Starbucks boasts of an incredible Business Intelligence team. Making proper use of the achieved insights, it verifies the economic possibility of opening a store in that location. It is therefore one of the impressive examples of converting data into knowledge and the sane knowledge into the business stratagem. Starbucks is gradually becoming the ‘Third Place’ between the work place and home due to the expediency of its locations (Elder, Lister & Dauvergne, 2014).
Targeted Marketing:
Another major application for the profuse data of Starbucks is targeted marketing. A latest mobile app upgrade has started targeting the customers with discount schemes and rewards on few items based on the history of their purchase (Song, et al., 2014). Moreover, Starbucks did send out emails for re-engaging the dormant customers. The substance of such emails has been targeted towards each of the customers, based on their purchase history. This is stated to be particularly strong, considering the fact that Starbucks provides around 87000 unique combinations of drinks.
One of the major interesting components in the efforts of data analytics of Starbucks is the weather. According to To?lukdemir, et al., (2016), the organization has been immensely trying to recognize the consequences of not only seasonality, but also the regular weather on the order patterns of the customer. This would be allowing in higher level of customization along with more efficient target marketing in driving up the revenue factor.

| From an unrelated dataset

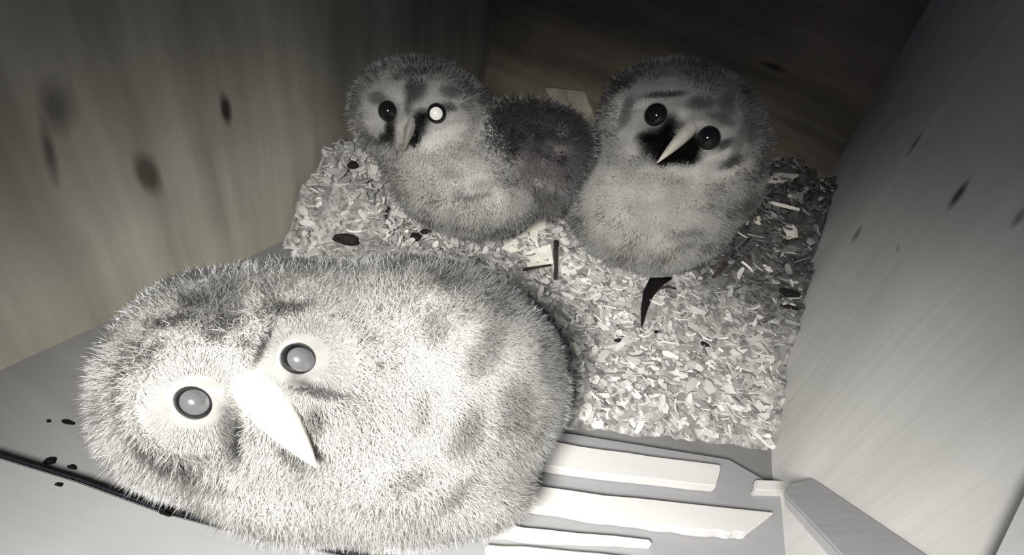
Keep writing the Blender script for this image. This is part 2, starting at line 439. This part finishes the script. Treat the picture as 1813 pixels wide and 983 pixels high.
def owl(spec):
    """one downy owl chick, built where it stands"""
    hc = at(*spec['head']); view = (CAM - hc).normalized()
    # head frame: facing direction, eye axis, up
    fx, fy = spec['face']
    f = (view + CR * fx + CD * fy).normalized()
    ph = math.radians(spec['tilt'])
    r_ = CR * math.cos(ph) + CD * math.sin(ph); r_ = (r_ - f * r_.dot(f)).normalized()
    u_ = f.cross(r_)                                  # towards the crown
    if u_.dot(CU) < 0: u_ = -u_
    hr = spec['hr']
    bm = bmesh.new()
    blob(bm, hc, (r_, u_, f), spec['hrad'])
    for (x, y, t, ra, rb, rc, ang) in spec['blobs']:
        c = at(x, y, t); an = math.radians(ang)
        a1 = CR * math.cos(an) + CD * math.sin(an); a2 = -CR * math.sin(an) + CD * math.cos(an)
        blob(bm, c, (a1, a2, fw), (ra, rb, rc))
    body = fuse(bm, spec.get('voxel', .0032), spec.get('smooth', 14))
    zs = [v.co.z for v in body.vertices]
    cx = sum((v.co for v in body.vertices), Vector()) / len(body.vertices)
    base = Vector((cx.x, cx.y, min(zs)))
    T = thing('owl_chick', base, spec['label'], 'owl chick', 'owl chicks in the nest box')
    bvh = BVHTree.FromPolygons([v.co.copy() for v in body.vertices], [tuple(p.vertices) for p in body.polygons])
    def hit(x, y):
        d = ray(x, y); h = bvh.ray_cast(CAM, d.normalized())
        return h[0] if h[0] is not None else hc + f * hr
    # marks of the plumage, as blobs in space
    marks = []
    for (x, y, rx, ry, an, s) in spec['marks']:
        c = hit(x, y); t = (c - CAM).dot(fw) / F
        an = math.radians(an)
        a1 = CR * math.cos(an) + CD * math.sin(an); a2 = -CR * math.sin(an) + CD * math.cos(an)
        marks.append((np.array(c), np.array(a1) / (rx * t), np.array(a2) / (ry * t), s))
    eyes = [(x, y, R, vis) for (x, y, R, vis) in spec['eyes']]
    ec = []
    for (x, y, R, vis) in eyes:
        h = hit(x, y); look = (f * spec.get('gaze', .15) + view * (1 - spec.get('gaze', .15))).normalized()
        ec.append((h - look * R * spec.get('sink', .45), R, look))
    bx, by = spec['beak'][0]; tx, ty = spec['beak'][1]
    b0 = hit(bx, by); b1d = spec['beakout']
    tip_t = (hit(tx, ty) - CAM).dot(fw) - b1d
    b1 = at(tx, ty, tip_t)
    # body
    base_tone = spec['tone']
    fr_, ur_, rr_ = np.array(f), np.array(u_), np.array(r_)
    en = [(np.array(c), R, np.array(l)) for c, R, l in ec]
    g0 = [rng.random((22, 22, 22)) for _ in range(2)]
    def n3(q, s, k=0):
        x = q * s + 50; i = np.floor(x).astype(int); w_ = x - i; w_ = w_ * w_ * (3 - 2 * w_); i %= 22; j = (i + 1) % 22; g = g0[k]
        def G(a, b, c): return g[a[:, 0], b[:, 1], c[:, 2]]
        o = 0
        for dx, wx in ((i, 1 - w_[:, 0]), (j, w_[:, 0])):
            for dy, wy in ((i, 1 - w_[:, 1]), (j, w_[:, 1])):
                for dz, wz in ((i, 1 - w_[:, 2]), (j, w_[:, 2])):
                    o = o + wx * wy * wz * G(dx, dy, dz)
        return o
    def tone(q, n, r):
        k = np.ones(len(q)) * base_tone
        mott = .5 * n3(q, spec.get('mscale', 85)) + .5 * n3(q, spec.get('mscale', 85) * 2.3, 1)
        k = k * (1 - spec.get('mott', .25) + 2 * spec.get('mott', .25) * mott)
        k = k * r.uniform(.88, 1.08, len(q))
        for (c, a1, a2, s) in marks:
            dd = q - c; e = np.maximum(0, (dd @ a1) ** 2 + (dd @ a2) ** 2 + ((dd @ np.array(fw)) / .02) ** 2)
            g = np.exp(-e ** 2.6)
            k = k * (1 - s * g) if s > 0 else k * (1 - s * g)
        dm = np.minimum(*[np.linalg.norm(q - (c + l * R * .4), axis=1) / R for c, R, l in en]) / spec['disc']
        k = k * (1 - (1 - spec.get('facetone', 1)) * np.exp(-dm ** 4))
        k = np.clip(k, .006, .92)
        return np.stack([k, k * .985, k * .94], 1)
    bb0, bb1 = np.array(b0), np.array(b1)
    def eye_d(q):
        return [np.linalg.norm(q - (c + l * R * .4), axis=1) / R for c, R, l in en]
    def keep(q, n):
        k = np.ones(len(q))
        for dd in eye_d(q): k[dd < 1.15] = 0
        t = np.clip(((q - bb0) @ (bb1 - bb0)) / ((bb1 - bb0) @ (bb1 - bb0)), 0, 1)
        k[np.linalg.norm(q - (bb0 + t[:, None] * (bb1 - bb0)), axis=1) < spec['beakr'] * .5] = 0
        return k
    rim = spec['disc']                                   # radius of each half of the facial disc, in eye radii
    def length(q, n):
        L = np.ones(len(q)) * spec['len']
        dm = np.minimum(*eye_d(q))
        L = np.where(dm < rim, spec['len'] * (.28 + .35 * (dm / rim) ** 2), L)
        L = L * (.75 + .5 * n3(q, 60, 1))
        return L
    down = np.array(CD) * .25 + np.array(spec.get('flow', CD * 0)) * 1.0
    def direction(q, n, r):
        d = n * .55 + down + r.normal(0, .28, q.shape)
        cl = np.stack([n3(q, 95, 0), n3(q + 3.3, 95, 1), n3(q + 7.7, 95, 0)], 1) - .5
        d = d + cl * spec.get('clump', 1.1)
        for (c, R, l), dd in zip(en, eye_d(q)):
            m_ = (dd < rim)
            rad = q - c; rad = rad - n * (rad * n).sum(1)[:, None]; rad /= (np.linalg.norm(rad, axis=1)[:, None] + 1e-9)
            near = m_ & (dd <= np.minimum(*eye_d(q)) + 1e-6)
            d[near] = rad[near] * .9 + n[near] * .35 + r.normal(0, .12, (near.sum(), 3))
        return d
    skin = body
    nv = len(skin.vertices); sc = np.empty(nv * 3); skin.vertices.foreach_get('co', sc); sc = sc.reshape(-1, 3)
    st_ = np.ones((nv, 4), np.float32); st_[:, :3] = tone(sc, sc, rng)
    skin.attributes.new('tone', 'FLOAT_COLOR', 'POINT').data.foreach_set('color', st_.reshape(-1))
    shift(skin, base)
    link('body', skin, furm, T)
    fur('down', skin, spec['count'], length, spec['width'], direction, tone, keep, furm, T, spec['seed'], base)
    # eyes
    for i, ((c, R, l), (x, y, R0, vis)) in enumerate(zip(ec, eyes)):
        ea = math.radians(spec.get('eyeang', 0)); e1 = CR * math.cos(ea) + CD * math.sin(ea); e1 = (e1 - l * e1.dot(l)).normalized(); e2 = l.cross(e1); sq = spec.get('squash', 1)
        eo = link('eye', shift(ball('eye', c, R, (e1, e2, l), sq), base), blackeye, T)
        if spec.get('pupil'):
            pm, cap = spec['pupil'][i]
            po = link('pupil', shift(ball('pupil', c + l * R * .012, R, (e1, e2, l), sq, cap), base), pm, eo)
        if spec.get('lids', True):
            link('eyelid', shift(ring('eyelid', c + l * R * .12, R * 1.04, R * .10, (e1, e2, l), sq), base), lidm, T)
    # beak: arched, laterally flattened, tapering to a hooked tip
    ax = (b1 - b0); side = r_ - ax.normalized() * r_.dot(ax.normalized())
    pts = []; rd = []
    for i in range(13):
        s = i / 12
        arch = math.sin(math.pi * min(1, s * 1.05)) * spec.get('arch', .08) * ax.length
        p = b0 - f * spec['beakr'] * 1.0 * (1 - s) + ax * s + f * arch
        wr = spec['beakr'] * (1 - s) ** .8 * (1 + .12 * math.sin(math.pi * s)) + .00025
        pts.append(p); rd.append((wr * .85, wr))
    link('beak', shift(tube('beak', pts, rd, side), base), spec.get('beakm', beakm), T)
    return T, hit, bvh, base, (r_, u_, f)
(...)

Learning from Starbucks’ use of Data Analytics:
According to David Dobson, Senior Industry Advisor of Retail and Consumer Goods Industry in EMEA at Intel stated that there is enough to be learned from the advancement of Starbucks. Creating reports is no longer considered to be good enough in the present day business. One needs to invest in employees who have the ability in interpreting the data, predicting the trends likely to happen in future and generating actionable insights for staying ahead in competition. The best news is that there is existence of platforms and tools within markets for any sort of business to influence the strength of analytics. It becomes easy for other businesses to study the ways Starbucks has been able to make use of Big Data in being to a position where it is today through the efficient use of the data (Oh & Doo, 2015),
Conclusion:
The Big Data concept has been around for years, though it has only been recently that the organizations have started realizing the importance of using it. In the present scenario, every industry is making the best possible use of it as proper understanding of consumers and their behaviour would lead to satisfying their needs. With data being constantly flowing in and out of companies like UBER and Starbucks, it is significant in establishing repeatable procedures for building and maintaining the standards for the quality of the data. Once the data is considered reliable, organizations should be able to institute programs of data management in getting the entire organization on the same page. This paper has reflected upon the success of UBER and Starbucks in utilizing Big Data to their advantage, certainly understanding better than other companies in their respective industries on the ways to deal with customer satisfaction.